Reading has played an important part in my life for as long as I can remember and when I was at Junior school, we had a thing called The Bookworm Club. It must have been a nationwide organisation (I vaguely remember a catalogue, though I can’t find any info about it on the Net) but what happened at Rothwell Juniors was that a stall was set up in the hall and you went in and bought any books that took your fancy (there was also something with collecting vouchers and saving them on a card). I enjoyed it because it was aimed towards me (bookshops in those days weren’t, particularly, kid friendly), I could pick what I wanted and they had some great titles to choose from.
“The Restless Bones & Other True Mysteries”, edited by Peter Haining, is a slim Armada paperback that has no copyright/publishers information in it at all, though I believe it was published in 1978. The cover was painted by Alun Hood, whilst the interior illustrations were the work of Ellis Nadler.
(left - "The Restless Bones" are disovered - right - "The Thing From Outer Space")

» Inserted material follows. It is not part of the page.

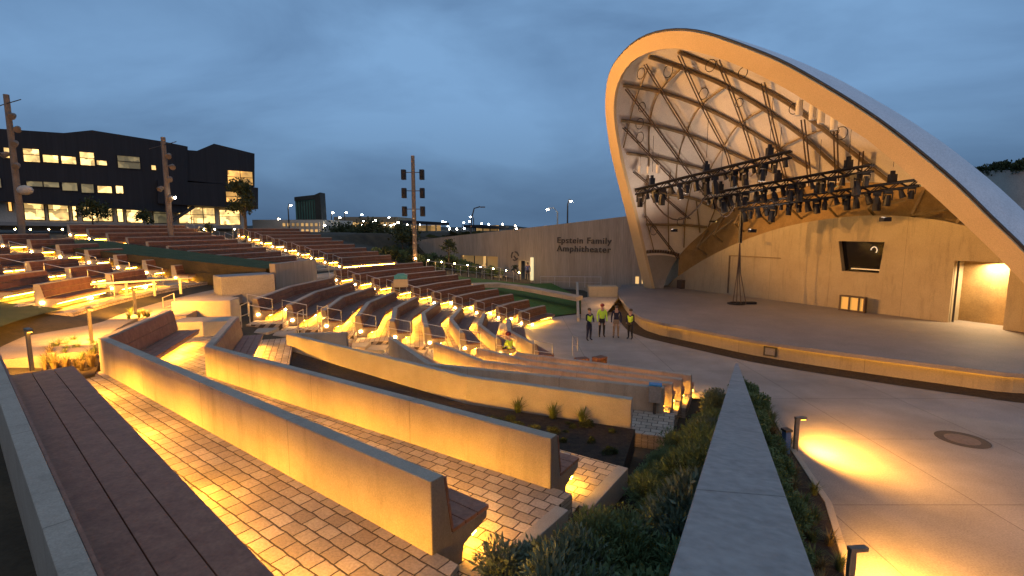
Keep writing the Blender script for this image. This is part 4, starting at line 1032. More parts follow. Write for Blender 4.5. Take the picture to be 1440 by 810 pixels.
# ------------------------------------------------------------------ lighting trusses and their fixtures
def truss(a, b, name, label):
    a, b = V(a), V(b); r = empty(name, a, 0, label, 'truss', 'black lighting trusses under the shell'); L = b - a; d = L.normalized(); side = d.cross(V((0, 0, 1))).normalized() * .16; upz = V((0, 0, .16))
    mb = MB()
    for s1 in (-1, 1):
        for s2 in (-1, 1): mb.tube([side * s1 + upz * s2, L + side * s1 + upz * s2], .06, 5)
    n = int(L.length / .4)
    for k in range(n):
        p, q = d * (L.length * k / n), d * (L.length * (k + 1) / n); sg = 1 if k % 2 else -1
        for s1 in (-1, 1): mb.tube([p + side * s1 + upz * sg, q + side * s1 - upz * sg], .03, 4)
        mb.tube([p + side * sg + upz, q - side * sg + upz], .02, 4)
    mb.build('truss_frame', M['black'], r)
    for f in (.12, .5, .88):
        p = L * f
        mb = MB(); mb.box(p + V((0, 0, .42)), (.3, .3, .4)); mb.box(p + V((0, 0, .7)), (.16, .16, .2)); mb.tube([p + V((0, 0, 1)), p + V((0, 0, 3.2))], .015, 4); mb.build('hoist', M['black'], r)
    return a, b
def fixture_proto(kind):
    r = empty('stage_light')
    if kind == 0:
        MB().box((0, 0, -.25), (.34, .3, .16)).build('clamp_base', M['black'], r)
        mb = MB(); mb.box((-.19, 0, -.48), (.05, .14, .4)); mb.box((.19, 0, -.48), (.05, .14, .4)); mb.box((0, 0, -.335), (.43, .14, .05)); mb.build('yoke', M['black'], r)
        MB().tube([(0, 0, -.42), (0, -.03, -.62), (0, -.06, -.98)], [.12, .16, .17], 10).build('lamp_head', M['black'], r, smooth=False)
    else:
        MB().box((0, 0, -.22), (.2, .2, .1)).build('clamp_base', M['black'], r)
        MB().tube([(0, 0, -.25), (0, -.04, -.45), (0, -.12, -.66)], [.10, .13, .16], 10).build('lamp_head', M['black'], r)
    return r
fp = [fixture_proto(0), fixture_proto(1)]; used = [False, False]
tr = [(D(895, 270, 32.5), D(1113, 217, 26.5), 'upper left', 17), (D(990, 277, 32.8), D(1228, 236, 25.5), 'middle', 18), (D(1040, 291, 33.0), D(1292, 257, 25.4), 'lowest right', 19)]
for a, b, nm, n in tr:
    a, b = truss(a, b, 'lighting_truss', f'black lighting truss under the shell, {nm} of the three')
    for k in range(n):
        kd = 0 if (k * 7 + n) % 3 else 1
        r = fp[kd] if not used[kd] else copy_tree(fp[kd]); used[kd] = True
        p = a.lerp(b, (k + .5) / n); r.location = p; r.rotation_euler = (rnd.uniform(-.15, .15), rnd.uniform(-.12, .12), rnd.uniform(0, 3)); k_ = rnd.uniform(.7, 1.25); r.scale = (k_,) * 3
        tag(r, f'black stage light on the {nm} truss, {ORD[k]} from the left', 'stage light', 'black stage lights hanging from the trusses')
def cat(a, b, sag, n=12): return [V(a).lerp(V(b), k / n) - V((0, 0, sag * 4 * (k / n) * (1 - k / n))) for k in range(n + 1)]
o = MB().tube(cat(D(915, 275, 32), D(992, 276, 32), 1.5), .05, 5).build('hanging_cable', M['beam_dark']); tag(o, 'black power cable sagging between the upper left and middle trusses', 'cable')
o = MB().tube(cat(D(1004, 278, 32), D(1034, 286, 32), 1.0), .05, 5).build('hanging_cable', M['beam_dark']); tag(o, 'short black cable sagging between the middle and lowest trusses', 'cable')
a = D(1043, 296, 33); cbh = empty('cable_bundle', (a.x, a.y, SZ), 0, 'bundle of cables hanging from the lowest truss down to a coil on stage', 'cable bundle')
MB().tube([(0, 0, a.z - SZ), (0, 0, 5.0 - SZ)], .13, 6).build('sleeve', M['black'], cbh)
for k, dx in enumerate((-.25, -.05, .2, .5)): MB().tube([(0, 0, 5.1 - SZ), (dx * .3, 0, 3 - SZ), (dx, -.1 * k, .03)], .03, 5).build('cable', M['beam_dark'], cbh)
MB().tube([(math.cos(t) * .6 * (1 - t / 60), math.sin(t) * .6 * (1 - t / 60), .04 + t * .003) for t in [k * .5 for k in range(40)]], .035, 4).build('cable_coil', M['black'], cbh)
MB().box((.7, .1, .08), (1.2, .4, .14)).build('floor_box', M['black'], cbh)
# white cylinders under the rim
cp = None
for k, (u, v) in enumerate([(1124, 152), (1143, 158), (1155, 163), (1173, 172), (880, 237), (900, 239), (912, 240), (925, 238)]):
    y_ = 23.5 - .04 * (u - 1124) / 2 if u > 1000 else 36.5
    p = D(u, v, onrim(u, v).y + 1.3)
    if cp is None:
        cp = empty('pendant_cylinder'); MB().tube([(0, 0, .38), (0, 0, -.38)], .17, 12).build('cylinder_body', M['white'], cp); MB().tube([(0, 0, .38), (0, 0, 1.5)], .012, 4).build('hanger', M['dark_metal'], cp); r = cp
    else: r = copy_tree(cp)
    r.location = p; sc_ = 1 if u > 1000 else .75; r.scale = (sc_,) * 3
    tag(r, f'white hanging cylinder under the {"high middle" if u > 1000 else "left side"} of the rim, {ORD[k % 4]} from the left', 'pendant', 'white cylinders hanging under the shell rim')

# ------------------------------------------------------------------ plaza details
p = P(1353, 618, 0); mh = empty('manhole_cover', p, 0, 'round rusty manhole cover with a pale centre in the plaza paving', 'manhole cover')
def disc(r0, r1, z, n=40):
    vs = []; fs = []
    for k in range(n):
        a = 2 * PI * k / n; vs += [(r0 * math.cos(a), r0 * math.sin(a), z), (r1 * math.cos(a), r1 * math.sin(a), z)]
    for k in range(n): j = (k + 1) % n; fs.append((2 * k, 2 * k + 1, 2 * j + 1, 2 * j))
    return MB().add(vs, fs)
disc(.40, .62, .006).build('rim_ring', M['manhole'], mh); disc(.001, .40, .008).build('cover_plate', surf('worn_cover', (.14, .10, .075), (.19, .14, .11), 8, .7, .3), mh)
p = P(1104, 640, .05); t = empty('blue_valve_box', p, .2, 'small blue valve box standing beside the bollard light in the shrubs', 'valve box')
MB().box((0, 0, .33), (.16, .16, .66)).build('box_body', surf('dull_blue_plastic', (.06, .11, .22), (.08, .14, .28), 6, .6, 0), t, bevel=.01); MB().box((0, 0, .69), (.2, .2, .06)).build('lid', M['dark_metal'], t)
p = P(995, 624, 1.9); t = empty('white_junction_box', (p.x, p.y, zt(p.x, p.y)), .3, 'small white junction box on a post among shrubs beside the tapering wall', 'junction box')
MB().box((0, 0, .3), (.05, .05, .6)).build('post', M['dark_metal'], t); MB().box((0, 0, .72), (.2, .1, .3)).build('box_body', M['white'], t, bevel=.01)
p = P(912, 572, 1.3); t = empty('covered_control_box', (p.x + .25, p.y + .3, zt(p.x, p.y)), -.3, 'grey control box wrapped in blue film at the end of the near rows', 'control box')
MB().box((0, 0, .45), (.08, .08, 1.1)).build('post', M['dark_metal'], t); MB().box((0, 0, 1.1), (.32, .2, .46)).build('box_body', M['concrete_grey'], t, bevel=.01); MB().box((0, 0, 1.355), (.34, .22, .04)).build('film_cover', M['bluetape'], t)
p = P(564, 402, 2.3); t = empty('covered_console', p, .1, 'teal covered console on a small platform between the far rows', 'console')
t.scale = (.55, .55, .55); MB().box((0, 0, .35), (1.6, 1.0, .9)).build('platform', M['sandwall'], t); mb = MB(); mb.prism([(-.7, -.4, .8), (.7, -.4, .8), (.75, -.3, 1.25), (.3, -.2, 1.45), (-.4, -.2, 1.4), (-.75, -.3, 1.2)], (0, .7, 0)); mb.build('tarpaulin', M['tealtarp'], t)
stl = None
for k, (u, v) in enumerate([(770, 512), (818, 518), (843, 516)]):
    p = P(u, v, .0)
    if stl is None:
        stl = empty('wooden_stool'); MB().box((0, 0, .42), (.55, .4, .07)).build('seat', M['wood_far'], stl, bevel=.01)
        for x in (-.23, .23): MB().box((x, 0, .19), (.08, .38, .38)).build('leg', M['wood_far'], stl)
        r = stl
    else: r = copy_tree(stl)
    r.location = p; r.rotation_euler = (0, 0, .3 * k)
    tag(r, f'low dark wooden stool at the plaza edge behind the near rows, {ORD[k]} from the left', 'stool', 'wooden stools at the plaza edge')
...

Peter Haining (1940-2007) was a journalist, author and anthologist from Suffolk, who was Editorial Director at New English Library before becoming a full-time writer in the early 70s. He edited a large number of anthologies, predominantly of horror and fantasy short stories and wrote non-fiction books on a variety of topics, sometimes using the pen names ‘Ric Alexander’ and ‘Richard Peyton’ for crime anthologies. He won the British Fantasy Society Karl Edward Wagner Award in 2001.
“The Restless Bones” contains ten stories:
The Restless Bones, The Winged Monster of the Desert, The Terror Of The Dragon, The Mystery of the Loup-Garou, Old Roger’s Vengeance, The Witch’s Familiars, The Call of Darke’s Drum, The Trail of the Devil’s Fooprints, The Thing From Outer Space and The Voice In The Graveyward. “I have drawn on the large file of material I have collected over the years about events and experiences which are fantastic - but factual” is Haining’s comment on their origins, as he writes in his introduction.
The killer story for me was “The Voice in the Graveyard”, wherein teenaged Richard, in 1964 Wisconsin, accepts a challenge to spend the night in a graveyard, all on his own. As I write this, on a sunny afternoon in July 2013, far removed from the nine-year-old me reading it over the 1978 summer holidays, I can still remember the frisson of fear that ran through me when Richard hears a whispering voice plead, “…help us…”
Well presented, with a good range of mysteries, this kept my attention well and steered me further into the path of horror and the supernatural (the devil's footprints being backed up by Arthur C. Clarke, of course).
I'm also proud to say that this 35 year old book still stands on my bookshelf - it looks a little beaten up around the edges, but it's holdings its own.